For the Dogon of Mali, all the elements of the performer’s ensemble—headpiece (seen here), costume, and accoutrements—are equally important. It is the performance, the ritual, the energy, and the visual experience created by the movement and appearance of those elements in combination that is most valued when they appear in the dama, a ritual mask festival performed at important ceremonies and occasions, especially funerals. In this motion and display, their goal is to “transport the souls of deceased family members away from the village and . . . enhance the prestige of the deceased and his descendants” (Ezra 1988, 69). As they enter the performance arena, masqueraders represent a “‘fusions of worlds,’ a mix of the human and the animal world, the village plus the bush . . . a ritual way to generate life out of death” for their audience and community (Van Beek 2018, 10).

Also referred to as a croix de Lorraine for its tall, double-barred cross-like representation of antelope horns, the kanaga, with its graphic white-and-black wooden superstructure, has recently been dubbed “the icon of Dogon masquerades” (Van Beek 2018, 4). It is frequently depicted on brochures that beckon tourists to the historic and spiritual escarpments of Dogon country, now one of Mali’s major tourist attractions. The kanaga was also featured on Mali banknotes, an early version of the country’s flag, and stylized as an ideogram on postage stamps.

Young Dogon masqueraders are free to select their own type of mask to produce and perform, and the kanaga is one of the most popular choices. The more “showy” kanaga masks cavort, jump, and twirl on the stage in small groups. They contort and bend to sweep their “horns” along the ground to stir up clouds of dust in a dance that allows the performers to “prove themselves real sagatara, strong young men, which is why this mask is so popular” (Van Beek 2018, 4). Among the suite of other options available are several masks that require great talent and skill to maneuver: the tiû tree mask, a five-meter-high headpiece that becomes part of a “small walking thicket of trees—a dancing forest,” and the tingetange, which represents water birds and is danced on stilts, “stepping daintily along the crowd” of onlookers (Van Beek 2018, 4). A mask representing a hare plays out part of an engaging hunting scene, often with an elder playing the part of the hunter, and a gazelle masquerader exhibits speed and agility in his performance (Van Beek 2018, 4–5).

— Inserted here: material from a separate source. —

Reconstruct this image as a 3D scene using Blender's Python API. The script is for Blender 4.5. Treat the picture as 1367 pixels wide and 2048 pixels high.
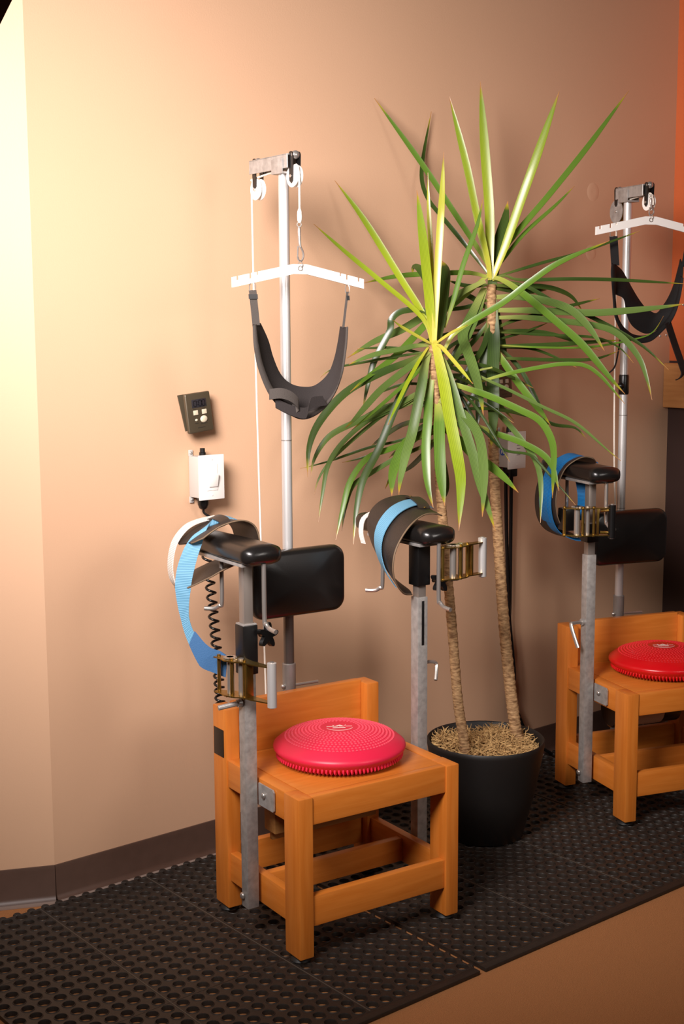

In his early twentieth century research as one of the pioneer scholars of Dogon art and culture, Marcel Griaule was first told that for the uninitiated audience the kanaga mask represents a bird with white wings and a black forehead (Griaule 1938, 470, as referenced in Ezra 1988, 69). In later years he gained a deeper understanding of Dogon creation mythologies and their more complex interpretations in art, masquerades, and ceremonies. He learned that the kanaga mask “apparently pertains both to God, the crossbars being his arms and legs, and to the arrangement of the universe, with the upper crossbar representing the sky and the lower one the earth” (Griaule 1951, 17, as referenced in Ezra 1988, 69).

JMP

References 

Beek, Walter E. A. 2018. “Matter in Motion: A Dogon Kanaga Mask.” In “Religion, Ritual and Ritualistic Objects,” edited by Albertina Nugteren, special issue, Religions 9:14–27

Ezra, Kate. 1988. Art of the Dogon: Selections from the Lester Wunderman Collection. New York: The Metropolitan Museum of Art.

Griaule, Marcel. 1938. Masques Dogons. Travaux et Mémoires de l’Institut d’Ethnologie 33. Paris: Institut d’Ethnologie, 1938. 

———. 1951. “Les symboles des arts africains.” Présence Africaine (10–11): 12–24.